July 30 (Bloomberg) -- Air Indus Pvt., the first Pakistani airline to start operations in almost a decade, plans to begin services to the Middle East next year, increasing competition for the loss-making Pakistan International Airlines Corp.

The carrier, which started operations July 28 with a flight to Pakistan’s capital Islamabad from its Karachi base, will seek to fly to countries including the United Arab Emirates, Malaysia and Thailand after the mandatory one year of domestic flights, Salman Ghazali, senior marketing manager at Air Indus, said by phone yesterday. The airline will initially offer two daily services each to Lahore and Islamabad and one to Quetta and plans to reach seven destinations next month.

The new airline joins Shaheen Air International Ltd. and Airblue Ltd. in competing for passengers in a market once dominated by the flag carrier Pakistan International Airlines, known as PIA. PIA, which has posted eight consecutive annual losses, has seen departures drop by about 10,000 in the last two years amid delays in upgrading an aging fleet, according to its latest annual report.

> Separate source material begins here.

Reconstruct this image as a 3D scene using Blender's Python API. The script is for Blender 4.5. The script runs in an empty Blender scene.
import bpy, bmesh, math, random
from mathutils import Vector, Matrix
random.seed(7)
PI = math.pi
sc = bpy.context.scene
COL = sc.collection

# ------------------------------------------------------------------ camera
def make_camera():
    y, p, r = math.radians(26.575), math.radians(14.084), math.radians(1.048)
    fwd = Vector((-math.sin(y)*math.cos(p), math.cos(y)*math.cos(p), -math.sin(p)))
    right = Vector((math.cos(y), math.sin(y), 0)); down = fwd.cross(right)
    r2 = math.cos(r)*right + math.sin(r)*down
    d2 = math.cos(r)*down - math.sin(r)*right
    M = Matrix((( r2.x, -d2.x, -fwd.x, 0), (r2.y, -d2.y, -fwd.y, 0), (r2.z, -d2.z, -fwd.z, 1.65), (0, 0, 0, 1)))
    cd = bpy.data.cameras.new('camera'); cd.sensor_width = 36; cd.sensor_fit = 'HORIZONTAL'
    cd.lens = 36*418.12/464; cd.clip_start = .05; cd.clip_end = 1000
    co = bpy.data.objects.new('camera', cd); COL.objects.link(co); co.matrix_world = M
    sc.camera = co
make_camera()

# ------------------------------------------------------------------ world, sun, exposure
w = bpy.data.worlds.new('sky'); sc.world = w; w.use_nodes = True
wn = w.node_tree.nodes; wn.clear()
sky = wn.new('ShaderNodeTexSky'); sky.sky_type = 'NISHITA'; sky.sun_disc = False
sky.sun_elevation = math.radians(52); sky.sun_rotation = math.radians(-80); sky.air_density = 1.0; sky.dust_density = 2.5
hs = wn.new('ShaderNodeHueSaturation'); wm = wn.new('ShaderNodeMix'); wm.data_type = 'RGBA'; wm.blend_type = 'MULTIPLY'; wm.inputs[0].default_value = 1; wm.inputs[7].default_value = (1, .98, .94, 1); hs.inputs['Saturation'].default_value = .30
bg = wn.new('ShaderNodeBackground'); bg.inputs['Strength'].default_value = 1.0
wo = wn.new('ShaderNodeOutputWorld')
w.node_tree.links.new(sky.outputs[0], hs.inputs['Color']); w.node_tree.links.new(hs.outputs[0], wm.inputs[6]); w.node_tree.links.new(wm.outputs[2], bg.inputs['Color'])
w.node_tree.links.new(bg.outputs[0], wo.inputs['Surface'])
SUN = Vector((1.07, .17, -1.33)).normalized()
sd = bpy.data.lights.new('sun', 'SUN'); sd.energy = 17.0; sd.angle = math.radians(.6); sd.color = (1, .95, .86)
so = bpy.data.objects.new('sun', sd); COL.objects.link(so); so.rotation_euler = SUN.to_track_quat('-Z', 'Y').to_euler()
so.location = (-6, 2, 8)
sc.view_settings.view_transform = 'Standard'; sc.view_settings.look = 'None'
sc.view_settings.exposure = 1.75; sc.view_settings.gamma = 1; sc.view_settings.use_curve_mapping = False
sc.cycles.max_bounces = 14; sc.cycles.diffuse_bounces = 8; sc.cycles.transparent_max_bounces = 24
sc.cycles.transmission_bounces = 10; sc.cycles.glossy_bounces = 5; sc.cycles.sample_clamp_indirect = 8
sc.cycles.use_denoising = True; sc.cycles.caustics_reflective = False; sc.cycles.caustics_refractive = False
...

“Competition is great,” Sajid Habib, former deputy director general of Pakistan’s Civil Aviation Authority, said by telephone. “Air Indus may get passengers and dent PIA’s operations if flights are on time.”

Prime Minister Nawaz Sharif, who returned to power in May, aims to boost economic growth to 4.4 percent and keep inflation in single digits this fiscal year. The government reached agreement with the International Monetary Fund this month on a $5.3 billion loan to boost the nation’s depleted currency reserves and help stabilize its struggling economy.

Boeing Fleet

Air Indus operates a fleet of two Boeing Co. 737-300 and one 737-301 aircraft, according to its website. The aircraft offers 148 economy class seats on each flight.

“The response was better than our expectation,” Ghazali said about the airline’s first flight. “We had 90 people in the 148-seat plane. Our commercial load was full, some guests could not make it. The way people are booking and travel agents are calling means there is a good response.”